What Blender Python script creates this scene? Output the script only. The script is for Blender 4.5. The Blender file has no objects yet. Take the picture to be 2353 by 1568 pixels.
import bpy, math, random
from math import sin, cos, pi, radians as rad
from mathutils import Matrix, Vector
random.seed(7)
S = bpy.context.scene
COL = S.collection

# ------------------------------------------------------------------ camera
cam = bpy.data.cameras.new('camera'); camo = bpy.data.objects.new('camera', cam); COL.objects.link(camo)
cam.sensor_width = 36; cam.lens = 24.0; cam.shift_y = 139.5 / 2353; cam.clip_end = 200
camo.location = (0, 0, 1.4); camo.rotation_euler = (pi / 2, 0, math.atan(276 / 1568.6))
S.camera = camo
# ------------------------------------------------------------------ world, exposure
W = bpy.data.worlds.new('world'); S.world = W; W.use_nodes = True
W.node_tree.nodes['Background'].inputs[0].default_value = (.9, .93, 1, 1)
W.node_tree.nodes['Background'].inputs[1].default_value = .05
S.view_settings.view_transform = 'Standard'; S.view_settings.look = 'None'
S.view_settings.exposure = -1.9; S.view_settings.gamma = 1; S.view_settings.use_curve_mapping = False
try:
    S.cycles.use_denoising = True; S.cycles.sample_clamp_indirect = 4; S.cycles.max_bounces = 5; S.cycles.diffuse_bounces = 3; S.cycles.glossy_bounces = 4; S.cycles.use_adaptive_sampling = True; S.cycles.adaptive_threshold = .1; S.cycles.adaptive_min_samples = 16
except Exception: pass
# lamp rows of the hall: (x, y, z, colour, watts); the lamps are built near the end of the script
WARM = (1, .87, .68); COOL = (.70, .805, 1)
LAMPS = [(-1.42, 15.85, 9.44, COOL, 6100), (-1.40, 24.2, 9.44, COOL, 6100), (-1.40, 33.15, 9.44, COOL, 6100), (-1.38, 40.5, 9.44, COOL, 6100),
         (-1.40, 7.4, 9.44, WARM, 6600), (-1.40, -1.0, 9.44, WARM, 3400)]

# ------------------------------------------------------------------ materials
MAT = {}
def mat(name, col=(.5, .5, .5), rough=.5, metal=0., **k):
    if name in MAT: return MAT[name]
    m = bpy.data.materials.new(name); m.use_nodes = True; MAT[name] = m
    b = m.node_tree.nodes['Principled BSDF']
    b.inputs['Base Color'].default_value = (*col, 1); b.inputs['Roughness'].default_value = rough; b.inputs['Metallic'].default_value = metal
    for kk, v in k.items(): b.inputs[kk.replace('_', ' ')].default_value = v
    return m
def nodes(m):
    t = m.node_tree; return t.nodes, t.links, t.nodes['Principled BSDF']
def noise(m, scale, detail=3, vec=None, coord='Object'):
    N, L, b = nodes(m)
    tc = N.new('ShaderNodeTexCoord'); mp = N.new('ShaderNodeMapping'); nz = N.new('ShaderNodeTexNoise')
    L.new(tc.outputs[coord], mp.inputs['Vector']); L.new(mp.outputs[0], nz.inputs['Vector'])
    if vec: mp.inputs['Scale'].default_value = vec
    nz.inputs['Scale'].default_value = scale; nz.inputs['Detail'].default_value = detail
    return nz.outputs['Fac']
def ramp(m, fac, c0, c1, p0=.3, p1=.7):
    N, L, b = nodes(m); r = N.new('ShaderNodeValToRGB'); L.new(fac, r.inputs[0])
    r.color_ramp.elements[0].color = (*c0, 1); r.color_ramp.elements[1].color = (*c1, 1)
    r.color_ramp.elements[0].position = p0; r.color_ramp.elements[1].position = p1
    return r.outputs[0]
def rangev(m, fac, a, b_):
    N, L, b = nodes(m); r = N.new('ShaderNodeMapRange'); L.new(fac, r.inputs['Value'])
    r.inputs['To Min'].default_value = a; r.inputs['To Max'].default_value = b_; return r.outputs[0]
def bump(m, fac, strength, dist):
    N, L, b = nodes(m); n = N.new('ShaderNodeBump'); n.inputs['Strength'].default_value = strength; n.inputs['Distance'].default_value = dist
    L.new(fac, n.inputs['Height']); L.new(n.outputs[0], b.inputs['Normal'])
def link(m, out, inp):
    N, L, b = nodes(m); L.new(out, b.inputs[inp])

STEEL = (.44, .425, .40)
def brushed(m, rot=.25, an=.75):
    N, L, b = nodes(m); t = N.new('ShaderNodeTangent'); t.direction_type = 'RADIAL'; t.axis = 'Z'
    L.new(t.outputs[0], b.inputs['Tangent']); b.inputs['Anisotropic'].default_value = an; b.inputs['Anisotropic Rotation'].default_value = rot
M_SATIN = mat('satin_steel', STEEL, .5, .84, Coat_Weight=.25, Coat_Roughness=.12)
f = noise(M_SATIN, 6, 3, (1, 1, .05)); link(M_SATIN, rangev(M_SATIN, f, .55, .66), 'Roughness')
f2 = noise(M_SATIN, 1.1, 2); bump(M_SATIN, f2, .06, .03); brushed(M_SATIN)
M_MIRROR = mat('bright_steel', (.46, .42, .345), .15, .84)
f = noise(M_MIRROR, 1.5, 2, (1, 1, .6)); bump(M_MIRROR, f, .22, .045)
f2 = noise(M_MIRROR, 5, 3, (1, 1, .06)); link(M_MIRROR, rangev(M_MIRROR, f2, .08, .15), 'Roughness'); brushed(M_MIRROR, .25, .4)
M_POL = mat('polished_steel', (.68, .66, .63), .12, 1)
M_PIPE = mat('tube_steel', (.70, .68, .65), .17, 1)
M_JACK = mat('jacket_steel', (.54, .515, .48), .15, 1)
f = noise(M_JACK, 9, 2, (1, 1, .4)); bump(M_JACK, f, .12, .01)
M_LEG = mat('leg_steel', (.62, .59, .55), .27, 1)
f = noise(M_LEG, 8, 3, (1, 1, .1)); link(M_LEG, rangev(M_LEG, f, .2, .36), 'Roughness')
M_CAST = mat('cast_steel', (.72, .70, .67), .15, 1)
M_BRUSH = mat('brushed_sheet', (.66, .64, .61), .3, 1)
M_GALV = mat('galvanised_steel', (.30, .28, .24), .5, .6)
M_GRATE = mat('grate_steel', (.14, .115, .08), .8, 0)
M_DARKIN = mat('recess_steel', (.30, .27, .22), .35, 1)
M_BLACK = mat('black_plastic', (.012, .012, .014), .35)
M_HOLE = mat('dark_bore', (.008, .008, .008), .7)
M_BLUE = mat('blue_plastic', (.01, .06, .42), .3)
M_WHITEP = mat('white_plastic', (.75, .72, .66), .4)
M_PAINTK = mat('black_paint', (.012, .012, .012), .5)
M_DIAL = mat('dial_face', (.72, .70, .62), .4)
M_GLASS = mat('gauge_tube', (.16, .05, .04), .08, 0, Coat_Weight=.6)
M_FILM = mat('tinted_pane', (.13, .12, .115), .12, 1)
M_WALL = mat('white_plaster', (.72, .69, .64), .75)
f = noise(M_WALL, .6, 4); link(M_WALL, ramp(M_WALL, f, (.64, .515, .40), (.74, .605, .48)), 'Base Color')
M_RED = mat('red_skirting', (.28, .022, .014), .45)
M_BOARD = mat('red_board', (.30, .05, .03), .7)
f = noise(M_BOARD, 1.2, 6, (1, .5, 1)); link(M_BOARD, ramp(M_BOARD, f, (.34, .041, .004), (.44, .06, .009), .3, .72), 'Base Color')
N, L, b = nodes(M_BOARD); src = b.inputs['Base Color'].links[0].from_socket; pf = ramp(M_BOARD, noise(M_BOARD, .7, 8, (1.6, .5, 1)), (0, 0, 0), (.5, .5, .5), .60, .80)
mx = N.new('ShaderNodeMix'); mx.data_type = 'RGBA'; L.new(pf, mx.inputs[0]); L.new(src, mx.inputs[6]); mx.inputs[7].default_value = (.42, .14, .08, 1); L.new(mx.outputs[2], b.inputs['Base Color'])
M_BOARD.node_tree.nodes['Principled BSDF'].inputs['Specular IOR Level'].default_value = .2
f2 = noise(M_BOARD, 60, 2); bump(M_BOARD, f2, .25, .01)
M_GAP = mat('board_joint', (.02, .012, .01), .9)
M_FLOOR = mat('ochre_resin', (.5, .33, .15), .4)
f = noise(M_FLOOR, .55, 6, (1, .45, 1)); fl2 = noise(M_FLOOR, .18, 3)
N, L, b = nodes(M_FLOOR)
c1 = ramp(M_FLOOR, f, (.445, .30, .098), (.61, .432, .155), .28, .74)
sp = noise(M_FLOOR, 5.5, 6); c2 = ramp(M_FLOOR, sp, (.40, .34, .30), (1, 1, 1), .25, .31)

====

* **BRIEF**:
Word for word, reproduce the listing above from its start up to and including the line that has "COL = S.collection". Give only those lines.

* **RESULT OF THE EXERCISE**:
What Blender Python script creates this scene? Output the script only. The script is for Blender 4.5. The Blender file has no objects yet. Take the picture to be 2353 by 1568 pixels.
import bpy, math, random
from math import sin, cos, pi, radians as rad
from mathutils import Matrix, Vector
random.seed(7)
S = bpy.context.scene
COL = S.collection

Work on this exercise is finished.